Wednesday, March 14, 2012



Dear Norman Finkelstein

re: "Norman Finkelstein Interview with Frank Barat: BDS Campaign, Imperial College London" (England)

I watched your talk with Frank Barat from last February (http://www.youtube.com/watch?v=ASIBGSSw4lI).

I don't disagree with everything you said, but Mr. Barat seemed overwhelmed by your passion and did not ask questions that should have been asked of you.

According to you, some of the opponents of the Israeli occupation, and of the Israeli state itself, are "cultic" and not pragmatic, and are bound to fail due to the fact that their legal arguments are hypocritical. Therefore they are lacking in appeal to the masses of people because they want the law upheld with regard to the Israeli occupation but not with regard to the Israeli state's right to exist.

Mr. Barat should have asked you, what masses are you talking about, if not the Western masses? Surely the fall of the Fourth Reich in Jerusalem would have enormous appeal to the region's 100 million Arabs, but for some reason they don't seem to comprise a meaningful constituent in your realpolitik. Why?

A haven for Judaic persons can be guaranteed in the pre-1967 borders without that haven being based on racist Zionist laws of return that give residency rights to Judaics from New Zealand and Brooklyn over the children of native Palestinians.

The Nazi/Talmudic Israeli government can be legally overthrown without overthrowing a guaranteed safe haven for Judaic people now resident in Palestine.
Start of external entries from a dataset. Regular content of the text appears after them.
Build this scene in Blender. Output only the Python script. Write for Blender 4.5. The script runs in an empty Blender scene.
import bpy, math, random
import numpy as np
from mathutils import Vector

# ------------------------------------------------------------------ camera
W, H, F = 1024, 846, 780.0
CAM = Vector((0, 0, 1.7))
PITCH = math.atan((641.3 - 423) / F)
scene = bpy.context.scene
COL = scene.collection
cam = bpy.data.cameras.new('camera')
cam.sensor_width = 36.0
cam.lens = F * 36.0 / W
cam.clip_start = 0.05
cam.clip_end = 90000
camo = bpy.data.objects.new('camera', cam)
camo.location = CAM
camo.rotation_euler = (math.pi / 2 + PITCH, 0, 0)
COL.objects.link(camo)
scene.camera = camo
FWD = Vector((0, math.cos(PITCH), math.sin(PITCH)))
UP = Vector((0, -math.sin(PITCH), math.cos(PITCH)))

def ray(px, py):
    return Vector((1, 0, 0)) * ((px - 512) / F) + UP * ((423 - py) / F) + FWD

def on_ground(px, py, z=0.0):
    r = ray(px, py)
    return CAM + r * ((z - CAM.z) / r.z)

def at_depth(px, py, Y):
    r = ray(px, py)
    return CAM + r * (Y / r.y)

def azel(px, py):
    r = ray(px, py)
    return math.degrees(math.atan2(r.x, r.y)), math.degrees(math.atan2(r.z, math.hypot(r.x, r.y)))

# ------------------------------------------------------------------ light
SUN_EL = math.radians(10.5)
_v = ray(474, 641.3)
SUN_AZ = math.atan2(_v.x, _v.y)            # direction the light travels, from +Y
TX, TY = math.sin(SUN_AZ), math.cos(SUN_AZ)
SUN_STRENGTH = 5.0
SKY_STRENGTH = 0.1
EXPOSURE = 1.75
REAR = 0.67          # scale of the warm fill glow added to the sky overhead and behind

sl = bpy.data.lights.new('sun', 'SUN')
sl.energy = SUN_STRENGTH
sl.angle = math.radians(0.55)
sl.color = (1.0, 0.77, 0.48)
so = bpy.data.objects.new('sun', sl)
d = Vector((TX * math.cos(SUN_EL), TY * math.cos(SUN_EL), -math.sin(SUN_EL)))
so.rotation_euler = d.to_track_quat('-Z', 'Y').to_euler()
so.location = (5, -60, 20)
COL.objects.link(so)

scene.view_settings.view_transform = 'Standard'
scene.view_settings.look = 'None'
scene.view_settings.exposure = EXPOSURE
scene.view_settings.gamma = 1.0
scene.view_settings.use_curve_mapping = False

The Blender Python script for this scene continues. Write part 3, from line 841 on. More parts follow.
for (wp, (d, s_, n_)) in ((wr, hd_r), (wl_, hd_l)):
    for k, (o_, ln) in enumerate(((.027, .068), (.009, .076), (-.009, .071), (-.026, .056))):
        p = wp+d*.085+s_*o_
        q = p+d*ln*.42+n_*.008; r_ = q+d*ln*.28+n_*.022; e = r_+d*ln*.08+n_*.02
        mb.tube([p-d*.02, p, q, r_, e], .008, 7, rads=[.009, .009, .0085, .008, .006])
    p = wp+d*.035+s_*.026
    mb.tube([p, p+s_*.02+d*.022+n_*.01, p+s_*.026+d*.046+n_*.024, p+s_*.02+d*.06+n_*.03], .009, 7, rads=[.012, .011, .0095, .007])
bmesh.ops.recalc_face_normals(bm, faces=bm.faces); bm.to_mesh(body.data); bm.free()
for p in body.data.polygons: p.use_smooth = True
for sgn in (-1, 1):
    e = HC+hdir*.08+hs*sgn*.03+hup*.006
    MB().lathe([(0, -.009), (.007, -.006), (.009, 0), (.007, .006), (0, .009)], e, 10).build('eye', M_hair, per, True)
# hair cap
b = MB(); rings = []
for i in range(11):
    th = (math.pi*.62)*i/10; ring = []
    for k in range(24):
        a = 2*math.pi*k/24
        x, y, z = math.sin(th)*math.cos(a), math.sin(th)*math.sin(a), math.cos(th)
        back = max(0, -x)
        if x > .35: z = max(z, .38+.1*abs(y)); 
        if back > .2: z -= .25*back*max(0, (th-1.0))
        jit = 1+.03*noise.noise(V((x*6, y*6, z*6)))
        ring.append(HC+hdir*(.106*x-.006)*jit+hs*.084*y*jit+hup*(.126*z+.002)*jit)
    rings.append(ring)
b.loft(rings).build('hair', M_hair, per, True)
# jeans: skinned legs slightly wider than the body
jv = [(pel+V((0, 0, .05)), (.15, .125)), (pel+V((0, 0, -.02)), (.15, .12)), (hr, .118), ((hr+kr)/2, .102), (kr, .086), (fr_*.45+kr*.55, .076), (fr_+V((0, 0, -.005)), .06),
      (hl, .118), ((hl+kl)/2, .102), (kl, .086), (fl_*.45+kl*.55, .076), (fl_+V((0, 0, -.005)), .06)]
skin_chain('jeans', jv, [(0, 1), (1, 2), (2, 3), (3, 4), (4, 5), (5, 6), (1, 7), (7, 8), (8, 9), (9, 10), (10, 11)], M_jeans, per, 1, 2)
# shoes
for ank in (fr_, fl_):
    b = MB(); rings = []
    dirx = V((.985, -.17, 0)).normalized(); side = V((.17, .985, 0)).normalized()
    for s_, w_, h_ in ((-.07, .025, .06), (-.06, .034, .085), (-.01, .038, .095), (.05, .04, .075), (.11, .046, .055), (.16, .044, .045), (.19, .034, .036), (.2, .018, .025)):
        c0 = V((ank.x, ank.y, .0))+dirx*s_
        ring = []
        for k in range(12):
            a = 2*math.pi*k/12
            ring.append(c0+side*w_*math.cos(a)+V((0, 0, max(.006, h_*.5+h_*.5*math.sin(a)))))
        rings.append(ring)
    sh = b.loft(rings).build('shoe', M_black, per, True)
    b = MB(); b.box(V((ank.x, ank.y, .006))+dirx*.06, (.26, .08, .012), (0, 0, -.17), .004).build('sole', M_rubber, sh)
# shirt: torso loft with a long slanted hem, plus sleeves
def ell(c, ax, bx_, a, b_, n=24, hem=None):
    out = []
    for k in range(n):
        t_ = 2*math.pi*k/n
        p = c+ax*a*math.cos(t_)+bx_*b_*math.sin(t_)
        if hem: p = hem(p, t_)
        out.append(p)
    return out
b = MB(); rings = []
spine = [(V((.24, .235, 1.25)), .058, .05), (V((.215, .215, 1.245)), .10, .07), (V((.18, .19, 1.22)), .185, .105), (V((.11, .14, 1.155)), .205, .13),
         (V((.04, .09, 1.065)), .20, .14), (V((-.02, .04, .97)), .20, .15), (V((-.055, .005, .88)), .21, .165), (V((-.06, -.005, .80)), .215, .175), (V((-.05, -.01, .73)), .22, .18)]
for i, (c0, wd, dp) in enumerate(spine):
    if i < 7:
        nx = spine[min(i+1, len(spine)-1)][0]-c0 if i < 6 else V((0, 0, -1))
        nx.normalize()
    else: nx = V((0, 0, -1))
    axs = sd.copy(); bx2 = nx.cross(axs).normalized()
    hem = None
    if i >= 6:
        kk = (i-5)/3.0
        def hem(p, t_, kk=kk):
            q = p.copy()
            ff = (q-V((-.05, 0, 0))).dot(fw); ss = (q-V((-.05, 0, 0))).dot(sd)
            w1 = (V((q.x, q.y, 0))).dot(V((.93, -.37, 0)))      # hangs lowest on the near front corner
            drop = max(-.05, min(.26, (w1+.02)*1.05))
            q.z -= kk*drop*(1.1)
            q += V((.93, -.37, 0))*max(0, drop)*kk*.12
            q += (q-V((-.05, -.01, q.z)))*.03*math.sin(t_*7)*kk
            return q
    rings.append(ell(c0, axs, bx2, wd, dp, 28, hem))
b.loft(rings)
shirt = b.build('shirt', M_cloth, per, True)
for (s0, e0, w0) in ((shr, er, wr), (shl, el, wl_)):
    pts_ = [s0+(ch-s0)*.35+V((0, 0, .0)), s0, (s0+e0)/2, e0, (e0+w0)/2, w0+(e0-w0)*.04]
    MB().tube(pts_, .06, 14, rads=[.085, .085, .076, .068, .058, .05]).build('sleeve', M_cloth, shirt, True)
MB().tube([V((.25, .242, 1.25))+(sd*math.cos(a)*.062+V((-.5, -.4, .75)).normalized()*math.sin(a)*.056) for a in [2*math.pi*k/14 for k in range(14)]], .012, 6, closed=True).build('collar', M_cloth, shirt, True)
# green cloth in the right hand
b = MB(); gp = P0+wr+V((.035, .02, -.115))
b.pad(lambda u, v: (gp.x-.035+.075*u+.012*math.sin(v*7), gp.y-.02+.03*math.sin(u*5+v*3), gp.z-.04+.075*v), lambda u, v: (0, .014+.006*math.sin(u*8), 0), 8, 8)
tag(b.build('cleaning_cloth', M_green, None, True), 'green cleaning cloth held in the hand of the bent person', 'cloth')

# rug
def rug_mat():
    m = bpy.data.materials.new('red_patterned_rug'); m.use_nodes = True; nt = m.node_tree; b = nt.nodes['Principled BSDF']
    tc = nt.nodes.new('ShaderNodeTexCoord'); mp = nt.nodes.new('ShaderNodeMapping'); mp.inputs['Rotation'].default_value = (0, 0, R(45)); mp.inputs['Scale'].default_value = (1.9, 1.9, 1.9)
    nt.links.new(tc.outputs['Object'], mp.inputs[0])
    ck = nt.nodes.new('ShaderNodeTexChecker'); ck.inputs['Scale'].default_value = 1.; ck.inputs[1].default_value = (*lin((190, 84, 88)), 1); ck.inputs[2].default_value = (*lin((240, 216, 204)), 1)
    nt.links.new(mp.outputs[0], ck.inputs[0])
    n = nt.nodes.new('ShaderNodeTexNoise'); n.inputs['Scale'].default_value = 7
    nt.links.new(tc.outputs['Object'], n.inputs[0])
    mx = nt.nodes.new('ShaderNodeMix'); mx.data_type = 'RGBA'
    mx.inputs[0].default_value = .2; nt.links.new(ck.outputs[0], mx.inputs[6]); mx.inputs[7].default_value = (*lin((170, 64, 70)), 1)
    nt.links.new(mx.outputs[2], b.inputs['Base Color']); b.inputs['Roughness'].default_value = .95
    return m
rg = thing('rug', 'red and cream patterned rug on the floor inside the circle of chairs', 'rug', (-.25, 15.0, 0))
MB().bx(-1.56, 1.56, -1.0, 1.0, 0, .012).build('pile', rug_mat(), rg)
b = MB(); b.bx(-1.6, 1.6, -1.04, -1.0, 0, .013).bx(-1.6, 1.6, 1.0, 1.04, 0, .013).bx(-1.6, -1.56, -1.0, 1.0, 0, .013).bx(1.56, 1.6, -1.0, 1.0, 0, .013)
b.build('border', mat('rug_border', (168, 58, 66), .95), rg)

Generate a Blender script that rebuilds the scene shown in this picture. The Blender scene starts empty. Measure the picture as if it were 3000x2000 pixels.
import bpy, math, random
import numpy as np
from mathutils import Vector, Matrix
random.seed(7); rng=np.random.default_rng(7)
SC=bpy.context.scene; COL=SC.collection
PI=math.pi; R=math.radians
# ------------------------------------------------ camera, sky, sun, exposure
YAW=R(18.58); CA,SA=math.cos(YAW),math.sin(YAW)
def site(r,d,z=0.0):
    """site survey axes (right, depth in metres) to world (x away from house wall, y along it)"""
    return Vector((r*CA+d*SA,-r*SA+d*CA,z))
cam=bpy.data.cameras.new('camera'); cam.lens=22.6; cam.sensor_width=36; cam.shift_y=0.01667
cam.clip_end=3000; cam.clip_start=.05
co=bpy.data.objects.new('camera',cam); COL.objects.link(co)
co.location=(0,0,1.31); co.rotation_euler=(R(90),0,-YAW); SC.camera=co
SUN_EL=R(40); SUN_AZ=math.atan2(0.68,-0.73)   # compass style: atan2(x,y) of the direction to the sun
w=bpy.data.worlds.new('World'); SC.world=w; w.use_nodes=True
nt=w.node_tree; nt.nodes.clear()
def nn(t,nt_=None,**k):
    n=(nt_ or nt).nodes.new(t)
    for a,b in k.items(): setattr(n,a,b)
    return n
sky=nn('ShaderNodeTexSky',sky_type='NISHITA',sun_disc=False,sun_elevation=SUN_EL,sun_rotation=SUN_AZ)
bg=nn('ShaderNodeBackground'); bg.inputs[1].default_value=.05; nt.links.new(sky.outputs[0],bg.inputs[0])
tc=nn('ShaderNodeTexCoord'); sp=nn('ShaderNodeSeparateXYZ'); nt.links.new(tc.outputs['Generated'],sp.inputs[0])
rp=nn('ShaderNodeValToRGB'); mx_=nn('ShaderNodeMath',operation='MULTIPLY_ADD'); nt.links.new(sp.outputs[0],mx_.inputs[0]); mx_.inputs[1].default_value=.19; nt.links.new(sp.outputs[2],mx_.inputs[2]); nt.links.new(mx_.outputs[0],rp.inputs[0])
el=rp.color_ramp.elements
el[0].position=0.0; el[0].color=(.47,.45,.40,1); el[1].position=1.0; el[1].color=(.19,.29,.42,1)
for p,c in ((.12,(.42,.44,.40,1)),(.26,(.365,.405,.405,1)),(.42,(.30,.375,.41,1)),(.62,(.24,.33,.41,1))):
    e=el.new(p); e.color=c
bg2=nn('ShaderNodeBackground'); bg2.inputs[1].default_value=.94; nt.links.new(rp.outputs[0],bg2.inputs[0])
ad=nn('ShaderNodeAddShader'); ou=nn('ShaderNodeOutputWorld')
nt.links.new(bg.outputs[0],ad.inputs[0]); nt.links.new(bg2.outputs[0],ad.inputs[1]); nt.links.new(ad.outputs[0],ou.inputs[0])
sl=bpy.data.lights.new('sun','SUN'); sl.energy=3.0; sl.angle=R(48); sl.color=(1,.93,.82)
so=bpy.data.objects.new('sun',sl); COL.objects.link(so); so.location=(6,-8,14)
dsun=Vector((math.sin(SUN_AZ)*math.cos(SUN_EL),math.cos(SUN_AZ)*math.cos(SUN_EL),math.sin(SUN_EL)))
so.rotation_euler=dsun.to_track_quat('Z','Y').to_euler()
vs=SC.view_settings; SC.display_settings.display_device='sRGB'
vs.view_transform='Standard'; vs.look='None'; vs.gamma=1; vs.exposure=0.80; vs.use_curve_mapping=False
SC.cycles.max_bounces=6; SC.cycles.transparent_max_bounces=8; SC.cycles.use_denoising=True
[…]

What would be wrong with such an overthrow? If it worked for South Africa why can't it work for Palestine?

Your reference to the "law" of the United Nations smacks of a divine mandate. There is nothing divine about the U.N. and if the Divestment and Solidarity people were to drop references to U.N. law and harken to appeals to the immemorial law against colonial empires and racist reichs, then the hypocrisy you excoriate would be resolved.

You are willing to support the right to exist of the racist Zionist regime on the basis that its "rights" were established by the UN (at the behest of Stalin and Truman). You don't want the fate of the Israeli Arabs to trump considerations of the survival of the Zionist system since many other countries subjugate their minorities, so why single out the Israelis for doing it?

And by extension, your argument implies, why try to stop this oppression by overthrowing the Israeli government and creating a new government with an equalitarian constitution?

One thing that makes the Israeli oppression different from your example of the Dalits ("untouchables") in India or another flagrant instance, that of the Shiites in Bahrain, is that those governments don't run morality pageants and daily "Holocaust" museum tours showcasing the supreme ethics of their nations over the rest of humanity, with "lessons" for all mankind that no should ever forget. Whether or not this Talmudic megalomania plays in Peoria should not be the main criterion for whether or not we should call it to account.

Unlike some of your Leftist critics, I accept the fact that you are basically honest and that you have arrived at your latest views from a  desire to be politically effective and fair to all.

I see some serious holes in your position however, and I hope that at some point you will address my questions in some forum.